The Trois Strophes are maybe the greatest solo cello works since Kodaly's solo sonata (OK, actually the Britten Suites are in there too. As good as those though. Really good then.) but they are extremely difficult, and few do them full justice. Bertrand seemed hesitant, and playing without a score was surely part of the problem. There was an early memory slip which seemed to put her on edge throughout, meaning she never really presented them positively enough. The sound which I love so much from the recordings is interesting when heard live - she never "digs in" to the instrument, everything is coaxed and stroked out as if she's using a baroque bow. Occasionally this makes the phrasing a little lumpy (especially as her confidence seemed shaken), but the sound is that of a dusky alto, warm, and round, if not always full, rather than the very unpleasant strident tenor sound that cellos make in the middle register if there is too much pressure. Low down, the notes seem to hum and throb out without any tension. It's an endlessly interesting sound, and the amount of colours she gets is sometimes bewildering. Very french one might say. As I say, the tradeoff is sometimes with line, though I am maybe extra sensitive to this at the moment as I have recently been watching Rostropovich during his prime in the 50s and 60s, and the legato is perfect, he is simply a voice.

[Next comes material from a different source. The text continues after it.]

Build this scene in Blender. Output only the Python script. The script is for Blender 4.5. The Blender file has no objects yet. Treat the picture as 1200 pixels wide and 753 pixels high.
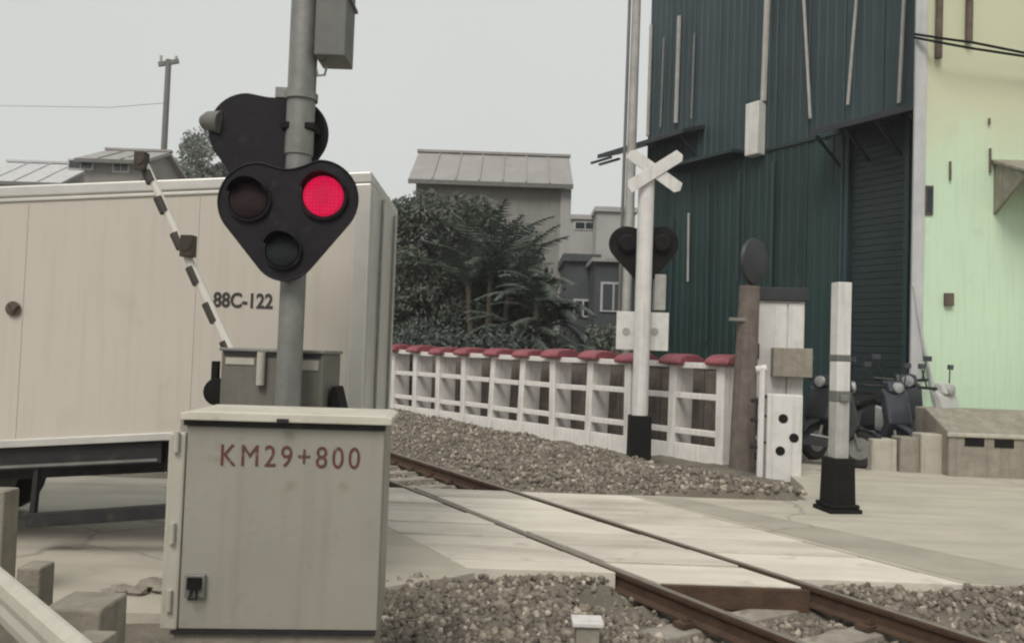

After this shaky start, Bertrand left the stage, and Pascal Amoyel continued with Greif's Piano sonata no.22 op.319 "Les Plaisirs de Chérence": Égarements de La Roche-Guyon. Greif is a very interesting composer, all pain and moments of lyrical beauty who of course died young, but as the insanely high opus numbers suggest, his output is huge, and very inconsistent. This piano sonata is absolutely appalling, using every modern music cliche in the book, and one gets lost keeping up with the magpie's nest of references: the first movement is Schnittke meets Nyman, the second Satie meets Schubert, and after that I stopped caring because the result is so banal and has so little character of its own. When there are so many more interesting works in Greif's output, why this one? This performance didn't convince one otherwise as to its worth - heavy on huge physical gestures, grunting and frowning intensity - even with this clear commitment and belief  Amoyel couldn't sell the piece, and it all made it somehow even less appealing.

The second half was much better. Bertrand played Itinerance for solo cello, a piece composed by her duo partner. Sensibly she opted to take the score onstage this time, but she played with her eyes shut throughout and much more physical restraint than before. It's a touching piece within its limited means with a surprising ending. You can hear it here:  http://www.youtube.com/watch?v=GtR_uTaszN0

The final piece on the programme was Greif's Sonate De Requiem Op. 283 for cello and piano - finally the two artists were united on stage! This was the evening's finest portion. Although superficially there are many things that are similar to the piano sonata already essayed - polystylism, dynamic extremes, strangely dislocated "layers" happening simultaneously - the earlier opus is superior in every way, and one is tempted almost to call it a masterpiece. The word "haunting" is used far too often to describe classical music, but this music seems "haunted" - chorale like specters drift over skeletal landscapes of bleakly hollow chords, whilst traditional Jewish songs intone into the void. Motives return again and again, tunes like memories, circular, stuck, broken, but then moments of radiant calm and softn beauty appear, beacons of hope in the darking mists. It's quite an extraordinary piece, and the ending is a wonderful enigma. Finally we heard some truly great music making too - Bertrand and Amoyel feeding off each other, steering a careful course through the Sonata's veiled narrative and producing something quite special. If only they had chosen to play together more this evening!